DIRECTIONS:
Everything from the line containing "hedge('clipped_hedge', 'dark clipped hedge between" to the line containing "p = (-10.9, 31.9);", both lines included, must be copied exactly; nothing else should be.
BEGIN GIVEN DATA
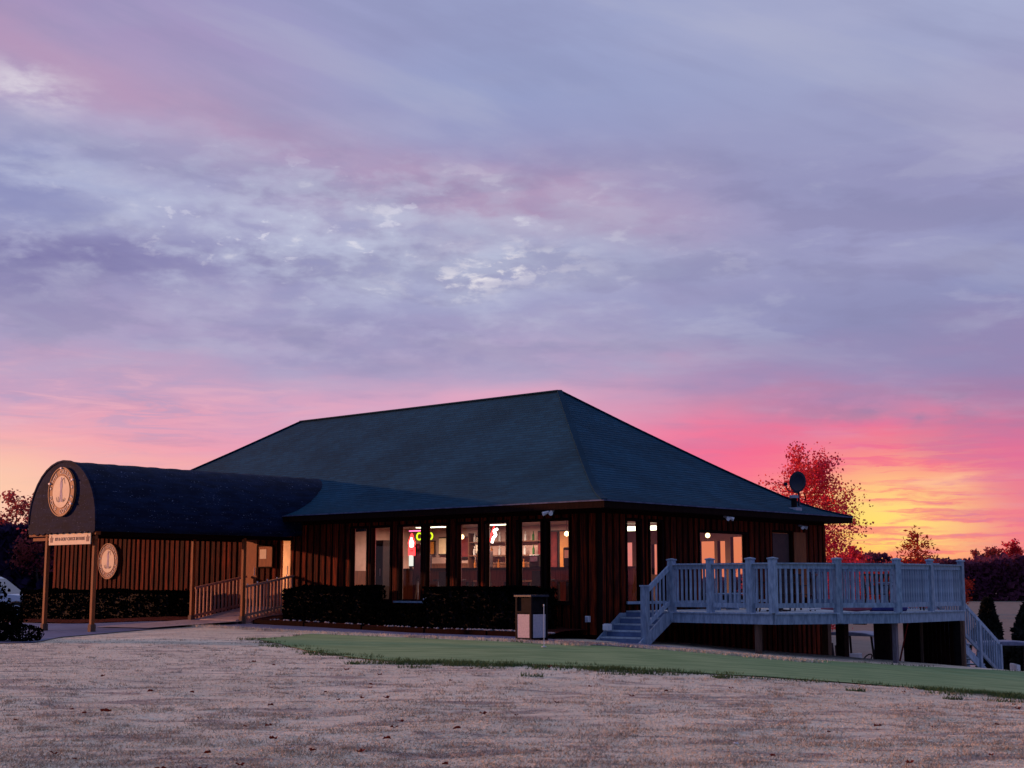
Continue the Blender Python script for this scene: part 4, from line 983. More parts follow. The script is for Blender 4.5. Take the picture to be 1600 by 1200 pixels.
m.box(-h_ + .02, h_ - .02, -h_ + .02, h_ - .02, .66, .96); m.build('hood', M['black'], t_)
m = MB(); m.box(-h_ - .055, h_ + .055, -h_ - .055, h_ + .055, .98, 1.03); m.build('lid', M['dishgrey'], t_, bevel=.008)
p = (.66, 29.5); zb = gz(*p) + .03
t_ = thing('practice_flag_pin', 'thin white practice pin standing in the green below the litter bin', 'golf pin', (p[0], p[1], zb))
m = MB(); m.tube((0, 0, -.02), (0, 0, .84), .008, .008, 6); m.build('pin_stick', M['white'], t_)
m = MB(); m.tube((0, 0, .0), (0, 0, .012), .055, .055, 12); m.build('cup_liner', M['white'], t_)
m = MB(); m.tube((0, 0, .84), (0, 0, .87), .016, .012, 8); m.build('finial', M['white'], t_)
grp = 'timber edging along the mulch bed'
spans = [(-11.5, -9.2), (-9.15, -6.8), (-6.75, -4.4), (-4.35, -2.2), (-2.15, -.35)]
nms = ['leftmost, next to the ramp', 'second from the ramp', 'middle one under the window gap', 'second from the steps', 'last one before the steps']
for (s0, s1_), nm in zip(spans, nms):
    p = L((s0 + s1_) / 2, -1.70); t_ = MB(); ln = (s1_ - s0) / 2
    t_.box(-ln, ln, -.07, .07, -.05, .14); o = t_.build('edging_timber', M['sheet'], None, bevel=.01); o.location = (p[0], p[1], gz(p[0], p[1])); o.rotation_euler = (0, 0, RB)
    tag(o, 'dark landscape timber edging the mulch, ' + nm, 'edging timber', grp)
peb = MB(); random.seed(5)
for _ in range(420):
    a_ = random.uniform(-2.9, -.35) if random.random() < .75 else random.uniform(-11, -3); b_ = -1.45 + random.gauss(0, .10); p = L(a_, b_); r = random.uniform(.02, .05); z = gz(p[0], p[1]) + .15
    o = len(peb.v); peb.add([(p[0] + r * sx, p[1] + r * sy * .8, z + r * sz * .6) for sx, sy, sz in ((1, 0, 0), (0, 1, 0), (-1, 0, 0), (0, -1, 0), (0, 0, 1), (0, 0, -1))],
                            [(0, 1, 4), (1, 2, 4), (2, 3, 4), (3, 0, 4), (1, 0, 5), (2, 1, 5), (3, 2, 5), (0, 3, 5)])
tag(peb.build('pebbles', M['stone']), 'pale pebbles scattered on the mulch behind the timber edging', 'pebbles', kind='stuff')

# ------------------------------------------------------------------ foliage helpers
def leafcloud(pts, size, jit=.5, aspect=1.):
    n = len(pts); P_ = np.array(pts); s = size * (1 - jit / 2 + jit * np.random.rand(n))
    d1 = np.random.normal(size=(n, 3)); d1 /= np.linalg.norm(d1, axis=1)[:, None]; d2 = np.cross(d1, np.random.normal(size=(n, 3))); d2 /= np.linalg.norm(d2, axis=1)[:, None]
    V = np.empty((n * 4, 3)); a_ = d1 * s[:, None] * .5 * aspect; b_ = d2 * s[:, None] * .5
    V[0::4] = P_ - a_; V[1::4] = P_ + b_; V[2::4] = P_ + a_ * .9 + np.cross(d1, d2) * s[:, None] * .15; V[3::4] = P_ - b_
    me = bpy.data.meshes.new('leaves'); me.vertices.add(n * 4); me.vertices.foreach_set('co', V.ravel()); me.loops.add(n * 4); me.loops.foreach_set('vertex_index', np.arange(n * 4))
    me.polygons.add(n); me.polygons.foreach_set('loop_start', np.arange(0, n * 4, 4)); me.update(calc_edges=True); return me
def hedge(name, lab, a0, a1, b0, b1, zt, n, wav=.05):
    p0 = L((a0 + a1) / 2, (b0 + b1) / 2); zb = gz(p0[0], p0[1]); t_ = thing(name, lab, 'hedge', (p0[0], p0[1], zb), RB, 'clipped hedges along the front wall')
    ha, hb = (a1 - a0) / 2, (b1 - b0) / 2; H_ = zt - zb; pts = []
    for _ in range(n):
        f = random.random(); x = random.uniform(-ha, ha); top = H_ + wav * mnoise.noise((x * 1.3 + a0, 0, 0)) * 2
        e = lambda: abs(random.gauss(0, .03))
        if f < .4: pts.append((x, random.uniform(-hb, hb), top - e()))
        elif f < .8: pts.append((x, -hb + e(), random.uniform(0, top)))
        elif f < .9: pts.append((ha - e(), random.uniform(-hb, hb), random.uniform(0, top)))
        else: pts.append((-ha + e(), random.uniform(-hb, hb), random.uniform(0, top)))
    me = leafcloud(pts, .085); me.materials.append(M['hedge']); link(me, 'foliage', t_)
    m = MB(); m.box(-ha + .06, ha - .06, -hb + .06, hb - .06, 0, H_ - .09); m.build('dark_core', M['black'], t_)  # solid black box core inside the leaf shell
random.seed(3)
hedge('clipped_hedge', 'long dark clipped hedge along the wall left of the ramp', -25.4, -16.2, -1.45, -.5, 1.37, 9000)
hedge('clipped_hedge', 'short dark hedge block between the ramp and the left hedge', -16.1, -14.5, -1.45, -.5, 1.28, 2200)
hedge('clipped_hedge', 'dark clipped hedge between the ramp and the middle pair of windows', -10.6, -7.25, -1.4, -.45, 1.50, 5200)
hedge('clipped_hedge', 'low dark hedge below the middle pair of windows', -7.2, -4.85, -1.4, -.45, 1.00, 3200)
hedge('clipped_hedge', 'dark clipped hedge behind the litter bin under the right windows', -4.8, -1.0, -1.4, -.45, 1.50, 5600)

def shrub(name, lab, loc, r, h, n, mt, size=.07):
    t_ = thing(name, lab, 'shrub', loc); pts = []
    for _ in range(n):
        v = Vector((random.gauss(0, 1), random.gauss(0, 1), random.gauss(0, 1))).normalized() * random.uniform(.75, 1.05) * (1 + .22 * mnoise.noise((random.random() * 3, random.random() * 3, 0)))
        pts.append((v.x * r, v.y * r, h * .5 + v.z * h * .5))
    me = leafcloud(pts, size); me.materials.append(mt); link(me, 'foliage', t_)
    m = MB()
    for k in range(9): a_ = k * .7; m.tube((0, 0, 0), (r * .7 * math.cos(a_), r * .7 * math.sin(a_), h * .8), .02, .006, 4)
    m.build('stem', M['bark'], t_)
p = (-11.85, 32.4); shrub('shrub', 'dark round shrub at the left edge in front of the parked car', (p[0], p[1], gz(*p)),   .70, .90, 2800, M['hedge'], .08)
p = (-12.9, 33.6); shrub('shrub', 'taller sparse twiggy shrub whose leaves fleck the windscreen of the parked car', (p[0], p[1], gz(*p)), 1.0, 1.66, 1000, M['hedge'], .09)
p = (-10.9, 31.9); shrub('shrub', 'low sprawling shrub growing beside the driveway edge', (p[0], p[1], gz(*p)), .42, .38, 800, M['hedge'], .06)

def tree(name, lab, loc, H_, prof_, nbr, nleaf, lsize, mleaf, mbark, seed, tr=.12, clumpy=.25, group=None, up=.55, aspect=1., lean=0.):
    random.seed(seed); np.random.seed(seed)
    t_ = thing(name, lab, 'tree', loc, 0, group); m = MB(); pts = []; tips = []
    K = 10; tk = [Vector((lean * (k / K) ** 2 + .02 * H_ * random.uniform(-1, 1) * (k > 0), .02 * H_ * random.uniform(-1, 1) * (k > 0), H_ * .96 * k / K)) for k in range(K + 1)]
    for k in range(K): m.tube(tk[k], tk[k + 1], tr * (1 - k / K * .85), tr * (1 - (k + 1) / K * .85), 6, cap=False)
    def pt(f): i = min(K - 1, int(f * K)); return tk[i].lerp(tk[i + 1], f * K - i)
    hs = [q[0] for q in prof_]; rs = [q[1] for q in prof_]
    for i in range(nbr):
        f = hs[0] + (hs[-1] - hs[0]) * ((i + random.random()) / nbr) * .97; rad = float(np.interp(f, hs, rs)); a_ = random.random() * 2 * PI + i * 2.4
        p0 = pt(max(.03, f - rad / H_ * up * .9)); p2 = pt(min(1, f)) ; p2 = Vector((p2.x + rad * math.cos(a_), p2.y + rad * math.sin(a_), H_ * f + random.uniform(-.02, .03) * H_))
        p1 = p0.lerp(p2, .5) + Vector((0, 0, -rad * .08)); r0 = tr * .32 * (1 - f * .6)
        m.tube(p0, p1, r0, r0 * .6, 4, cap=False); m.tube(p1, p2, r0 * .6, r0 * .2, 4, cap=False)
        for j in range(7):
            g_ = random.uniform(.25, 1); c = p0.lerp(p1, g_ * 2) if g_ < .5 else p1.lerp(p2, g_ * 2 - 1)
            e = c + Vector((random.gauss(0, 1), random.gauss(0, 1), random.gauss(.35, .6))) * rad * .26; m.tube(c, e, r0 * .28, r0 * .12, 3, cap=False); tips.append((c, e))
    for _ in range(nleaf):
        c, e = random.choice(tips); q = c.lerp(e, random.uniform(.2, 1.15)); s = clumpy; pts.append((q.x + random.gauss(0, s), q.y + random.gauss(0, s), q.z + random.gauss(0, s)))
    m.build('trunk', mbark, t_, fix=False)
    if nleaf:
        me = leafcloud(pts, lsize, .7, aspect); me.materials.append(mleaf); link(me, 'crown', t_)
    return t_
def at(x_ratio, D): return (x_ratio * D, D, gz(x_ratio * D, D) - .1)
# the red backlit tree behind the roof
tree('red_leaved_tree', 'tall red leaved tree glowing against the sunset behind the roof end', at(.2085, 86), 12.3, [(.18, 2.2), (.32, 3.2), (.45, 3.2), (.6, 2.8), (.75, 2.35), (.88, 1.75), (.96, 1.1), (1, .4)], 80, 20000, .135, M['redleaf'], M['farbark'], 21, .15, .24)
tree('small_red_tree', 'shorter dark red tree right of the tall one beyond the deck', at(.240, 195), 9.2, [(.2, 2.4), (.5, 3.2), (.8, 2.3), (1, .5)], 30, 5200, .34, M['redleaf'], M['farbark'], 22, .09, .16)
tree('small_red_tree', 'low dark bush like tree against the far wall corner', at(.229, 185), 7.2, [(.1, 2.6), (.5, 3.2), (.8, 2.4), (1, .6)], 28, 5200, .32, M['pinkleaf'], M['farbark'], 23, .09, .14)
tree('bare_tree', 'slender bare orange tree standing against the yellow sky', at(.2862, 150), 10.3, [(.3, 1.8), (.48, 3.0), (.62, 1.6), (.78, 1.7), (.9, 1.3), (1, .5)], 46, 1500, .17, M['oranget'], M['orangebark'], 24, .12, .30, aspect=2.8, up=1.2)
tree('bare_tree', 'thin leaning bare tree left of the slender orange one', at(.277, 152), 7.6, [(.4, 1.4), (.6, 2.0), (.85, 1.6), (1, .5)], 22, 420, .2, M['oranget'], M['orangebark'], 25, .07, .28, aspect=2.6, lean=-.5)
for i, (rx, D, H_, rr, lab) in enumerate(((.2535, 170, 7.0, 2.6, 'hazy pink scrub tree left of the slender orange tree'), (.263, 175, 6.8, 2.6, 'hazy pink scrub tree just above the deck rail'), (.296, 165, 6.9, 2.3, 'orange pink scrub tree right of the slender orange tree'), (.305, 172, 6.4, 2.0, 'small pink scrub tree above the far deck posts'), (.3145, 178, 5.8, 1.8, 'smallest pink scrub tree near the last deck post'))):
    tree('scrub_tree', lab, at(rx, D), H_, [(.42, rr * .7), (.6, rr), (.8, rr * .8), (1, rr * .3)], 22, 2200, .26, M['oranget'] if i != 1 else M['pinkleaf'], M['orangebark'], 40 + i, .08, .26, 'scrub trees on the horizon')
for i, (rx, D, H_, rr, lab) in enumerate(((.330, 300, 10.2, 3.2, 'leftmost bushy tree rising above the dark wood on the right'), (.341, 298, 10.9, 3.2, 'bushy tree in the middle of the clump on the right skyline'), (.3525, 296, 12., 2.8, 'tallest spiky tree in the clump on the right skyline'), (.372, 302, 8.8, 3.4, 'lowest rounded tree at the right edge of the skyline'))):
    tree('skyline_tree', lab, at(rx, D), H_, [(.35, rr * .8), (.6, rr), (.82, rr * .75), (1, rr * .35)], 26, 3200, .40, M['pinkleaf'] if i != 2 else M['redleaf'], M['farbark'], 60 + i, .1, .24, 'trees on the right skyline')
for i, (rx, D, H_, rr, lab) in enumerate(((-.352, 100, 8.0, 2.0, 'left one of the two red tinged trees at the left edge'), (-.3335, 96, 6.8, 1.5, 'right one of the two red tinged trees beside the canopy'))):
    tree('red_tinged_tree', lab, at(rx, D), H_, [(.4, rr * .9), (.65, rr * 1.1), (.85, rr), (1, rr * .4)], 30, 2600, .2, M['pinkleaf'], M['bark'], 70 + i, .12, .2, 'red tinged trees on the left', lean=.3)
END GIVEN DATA
BEGIN GIVEN DATA
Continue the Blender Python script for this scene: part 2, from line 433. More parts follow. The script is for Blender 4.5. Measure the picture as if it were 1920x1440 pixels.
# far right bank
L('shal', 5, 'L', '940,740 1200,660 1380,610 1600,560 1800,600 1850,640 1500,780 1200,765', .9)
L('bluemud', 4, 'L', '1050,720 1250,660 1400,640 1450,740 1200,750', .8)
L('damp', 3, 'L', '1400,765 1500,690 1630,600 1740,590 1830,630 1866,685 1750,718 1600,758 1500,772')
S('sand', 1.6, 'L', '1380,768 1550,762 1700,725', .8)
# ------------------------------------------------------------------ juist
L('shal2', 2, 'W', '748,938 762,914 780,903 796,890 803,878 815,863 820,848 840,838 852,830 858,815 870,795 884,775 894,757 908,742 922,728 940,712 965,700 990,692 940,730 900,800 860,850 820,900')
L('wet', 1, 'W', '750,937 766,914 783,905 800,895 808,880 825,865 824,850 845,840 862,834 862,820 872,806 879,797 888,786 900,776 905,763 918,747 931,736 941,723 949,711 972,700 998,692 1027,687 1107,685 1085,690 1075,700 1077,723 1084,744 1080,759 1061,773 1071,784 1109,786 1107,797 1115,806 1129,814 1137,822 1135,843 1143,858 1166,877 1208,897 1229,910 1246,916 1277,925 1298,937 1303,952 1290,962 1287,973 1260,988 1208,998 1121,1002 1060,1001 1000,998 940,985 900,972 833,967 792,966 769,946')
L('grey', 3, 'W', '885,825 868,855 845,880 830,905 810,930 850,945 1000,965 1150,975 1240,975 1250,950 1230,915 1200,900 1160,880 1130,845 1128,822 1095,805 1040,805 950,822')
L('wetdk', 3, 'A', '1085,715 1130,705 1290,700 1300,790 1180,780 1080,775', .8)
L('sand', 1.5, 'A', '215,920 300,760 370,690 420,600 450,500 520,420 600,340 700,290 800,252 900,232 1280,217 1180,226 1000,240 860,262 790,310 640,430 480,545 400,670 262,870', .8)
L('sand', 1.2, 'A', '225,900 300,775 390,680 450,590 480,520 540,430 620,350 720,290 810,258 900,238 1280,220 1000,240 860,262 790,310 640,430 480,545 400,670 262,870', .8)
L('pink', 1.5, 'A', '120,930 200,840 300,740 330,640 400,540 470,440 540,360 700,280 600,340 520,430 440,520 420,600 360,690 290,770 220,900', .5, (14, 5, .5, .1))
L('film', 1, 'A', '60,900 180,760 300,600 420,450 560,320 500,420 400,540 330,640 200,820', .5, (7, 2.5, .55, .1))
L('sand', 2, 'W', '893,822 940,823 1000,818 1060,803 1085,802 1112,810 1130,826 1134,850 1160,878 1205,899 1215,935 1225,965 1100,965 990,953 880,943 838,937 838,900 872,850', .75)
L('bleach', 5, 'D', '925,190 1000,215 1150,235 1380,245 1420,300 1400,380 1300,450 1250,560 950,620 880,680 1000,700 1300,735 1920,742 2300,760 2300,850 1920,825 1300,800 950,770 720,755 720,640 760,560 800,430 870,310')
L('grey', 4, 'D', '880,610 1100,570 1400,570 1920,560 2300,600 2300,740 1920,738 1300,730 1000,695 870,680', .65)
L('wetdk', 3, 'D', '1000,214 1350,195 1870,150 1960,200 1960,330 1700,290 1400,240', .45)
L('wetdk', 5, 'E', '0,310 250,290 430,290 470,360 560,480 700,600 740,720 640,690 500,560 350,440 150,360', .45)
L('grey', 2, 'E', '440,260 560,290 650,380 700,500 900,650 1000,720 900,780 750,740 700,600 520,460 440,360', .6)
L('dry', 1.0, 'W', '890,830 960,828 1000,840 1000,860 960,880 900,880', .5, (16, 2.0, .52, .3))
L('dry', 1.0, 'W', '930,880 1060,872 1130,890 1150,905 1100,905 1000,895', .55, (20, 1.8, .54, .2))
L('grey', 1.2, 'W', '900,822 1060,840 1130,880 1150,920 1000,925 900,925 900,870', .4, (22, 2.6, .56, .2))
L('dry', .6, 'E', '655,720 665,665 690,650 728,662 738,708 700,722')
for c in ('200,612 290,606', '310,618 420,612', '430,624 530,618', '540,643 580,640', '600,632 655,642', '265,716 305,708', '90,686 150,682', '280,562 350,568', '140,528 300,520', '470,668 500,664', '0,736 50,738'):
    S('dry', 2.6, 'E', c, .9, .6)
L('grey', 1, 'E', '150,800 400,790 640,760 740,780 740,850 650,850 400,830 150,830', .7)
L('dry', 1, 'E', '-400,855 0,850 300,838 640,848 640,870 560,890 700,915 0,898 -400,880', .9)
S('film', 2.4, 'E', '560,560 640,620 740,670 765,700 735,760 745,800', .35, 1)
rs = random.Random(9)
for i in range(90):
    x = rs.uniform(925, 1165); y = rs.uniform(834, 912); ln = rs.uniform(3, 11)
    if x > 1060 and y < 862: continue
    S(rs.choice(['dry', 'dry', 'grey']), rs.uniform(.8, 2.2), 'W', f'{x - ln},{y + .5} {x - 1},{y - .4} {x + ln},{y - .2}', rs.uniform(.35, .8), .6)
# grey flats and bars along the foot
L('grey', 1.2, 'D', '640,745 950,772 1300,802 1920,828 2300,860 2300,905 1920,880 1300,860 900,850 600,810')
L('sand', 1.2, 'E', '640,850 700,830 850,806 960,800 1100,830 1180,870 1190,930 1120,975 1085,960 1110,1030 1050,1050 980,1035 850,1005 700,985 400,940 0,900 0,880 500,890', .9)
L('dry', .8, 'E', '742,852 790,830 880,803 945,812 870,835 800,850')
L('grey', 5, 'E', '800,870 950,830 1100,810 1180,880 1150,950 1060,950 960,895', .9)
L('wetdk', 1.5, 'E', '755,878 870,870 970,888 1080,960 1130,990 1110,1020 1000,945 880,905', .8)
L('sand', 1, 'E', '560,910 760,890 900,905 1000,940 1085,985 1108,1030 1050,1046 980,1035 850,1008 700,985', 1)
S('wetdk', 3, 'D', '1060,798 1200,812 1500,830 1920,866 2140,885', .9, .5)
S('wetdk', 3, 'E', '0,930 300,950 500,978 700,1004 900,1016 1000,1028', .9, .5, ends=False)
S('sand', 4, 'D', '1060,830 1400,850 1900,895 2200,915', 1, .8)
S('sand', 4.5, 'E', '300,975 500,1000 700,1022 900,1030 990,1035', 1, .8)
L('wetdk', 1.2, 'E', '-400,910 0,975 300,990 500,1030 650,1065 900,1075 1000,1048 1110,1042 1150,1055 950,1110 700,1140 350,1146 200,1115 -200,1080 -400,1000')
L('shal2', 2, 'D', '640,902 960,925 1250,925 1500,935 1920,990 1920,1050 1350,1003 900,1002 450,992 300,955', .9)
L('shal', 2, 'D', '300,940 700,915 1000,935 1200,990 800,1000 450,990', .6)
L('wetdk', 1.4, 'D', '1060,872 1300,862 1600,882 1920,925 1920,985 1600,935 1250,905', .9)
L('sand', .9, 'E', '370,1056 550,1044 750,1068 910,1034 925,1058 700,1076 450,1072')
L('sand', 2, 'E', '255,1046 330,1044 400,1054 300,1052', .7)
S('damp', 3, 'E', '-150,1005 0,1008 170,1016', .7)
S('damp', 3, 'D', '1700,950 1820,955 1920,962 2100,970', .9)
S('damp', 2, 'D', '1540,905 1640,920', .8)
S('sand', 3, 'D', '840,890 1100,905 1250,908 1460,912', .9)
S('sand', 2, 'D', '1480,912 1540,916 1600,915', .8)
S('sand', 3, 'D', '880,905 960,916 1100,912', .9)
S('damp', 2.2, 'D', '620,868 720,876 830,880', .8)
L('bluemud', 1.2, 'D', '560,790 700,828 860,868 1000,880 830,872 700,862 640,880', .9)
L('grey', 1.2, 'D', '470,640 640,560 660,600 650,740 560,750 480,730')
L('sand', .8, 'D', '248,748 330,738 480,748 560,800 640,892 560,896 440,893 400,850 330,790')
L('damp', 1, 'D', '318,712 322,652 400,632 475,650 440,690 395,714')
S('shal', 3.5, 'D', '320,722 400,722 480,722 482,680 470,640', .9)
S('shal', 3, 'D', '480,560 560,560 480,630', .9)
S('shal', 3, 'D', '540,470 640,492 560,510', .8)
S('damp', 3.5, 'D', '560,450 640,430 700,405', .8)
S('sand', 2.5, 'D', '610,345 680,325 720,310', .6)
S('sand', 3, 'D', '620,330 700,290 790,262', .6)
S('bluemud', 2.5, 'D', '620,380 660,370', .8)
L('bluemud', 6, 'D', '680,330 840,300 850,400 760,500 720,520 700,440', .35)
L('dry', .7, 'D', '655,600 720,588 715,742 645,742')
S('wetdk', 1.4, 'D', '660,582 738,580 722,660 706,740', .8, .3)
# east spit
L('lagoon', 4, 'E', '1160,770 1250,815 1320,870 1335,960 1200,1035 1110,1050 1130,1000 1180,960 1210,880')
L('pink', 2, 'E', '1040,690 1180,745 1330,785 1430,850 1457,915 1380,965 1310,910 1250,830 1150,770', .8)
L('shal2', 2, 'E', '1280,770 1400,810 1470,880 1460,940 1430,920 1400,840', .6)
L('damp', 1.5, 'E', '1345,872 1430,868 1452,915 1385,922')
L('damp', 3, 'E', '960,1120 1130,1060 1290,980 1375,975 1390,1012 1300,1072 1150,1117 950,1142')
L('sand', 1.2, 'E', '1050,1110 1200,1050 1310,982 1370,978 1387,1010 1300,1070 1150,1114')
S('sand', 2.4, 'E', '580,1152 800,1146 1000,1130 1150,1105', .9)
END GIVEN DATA
FULL RESPONSE:
hedge('clipped_hedge', 'dark clipped hedge between the ramp and the middle pair of windows', -10.6, -7.25, -1.4, -.45, 1.50, 5200)
hedge('clipped_hedge', 'low dark hedge below the middle pair of windows', -7.2, -4.85, -1.4, -.45, 1.00, 3200)
hedge('clipped_hedge', 'dark clipped hedge behind the litter bin under the right windows', -4.8, -1.0, -1.4, -.45, 1.50, 5600)

def shrub(name, lab, loc, r, h, n, mt, size=.07):
    t_ = thing(name, lab, 'shrub', loc); pts = []
    for _ in range(n):
        v = Vector((random.gauss(0, 1), random.gauss(0, 1), random.gauss(0, 1))).normalized() * random.uniform(.75, 1.05) * (1 + .22 * mnoise.noise((random.random() * 3, random.random() * 3, 0)))
        pts.append((v.x * r, v.y * r, h * .5 + v.z * h * .5))
    me = leafcloud(pts, size); me.materials.append(mt); link(me, 'foliage', t_)
    m = MB()
    for k in range(9): a_ = k * .7; m.tube((0, 0, 0), (r * .7 * math.cos(a_), r * .7 * math.sin(a_), h * .8), .02, .006, 4)
    m.build('stem', M['bark'], t_)
p = (-11.85, 32.4); shrub('shrub', 'dark round shrub at the left edge in front of the parked car', (p[0], p[1], gz(*p)),   .70, .90, 2800, M['hedge'], .08)
p = (-12.9, 33.6); shrub('shrub', 'taller sparse twiggy shrub whose leaves fleck the windscreen of the parked car', (p[0], p[1], gz(*p)), 1.0, 1.66, 1000, M['hedge'], .09)
p = (-10.9, 31.9); shrub('shrub', 'low sprawling shrub growing beside the driveway edge', (p[0], p[1], gz(*p)), .42, .38, 800, M['hedge'], .06)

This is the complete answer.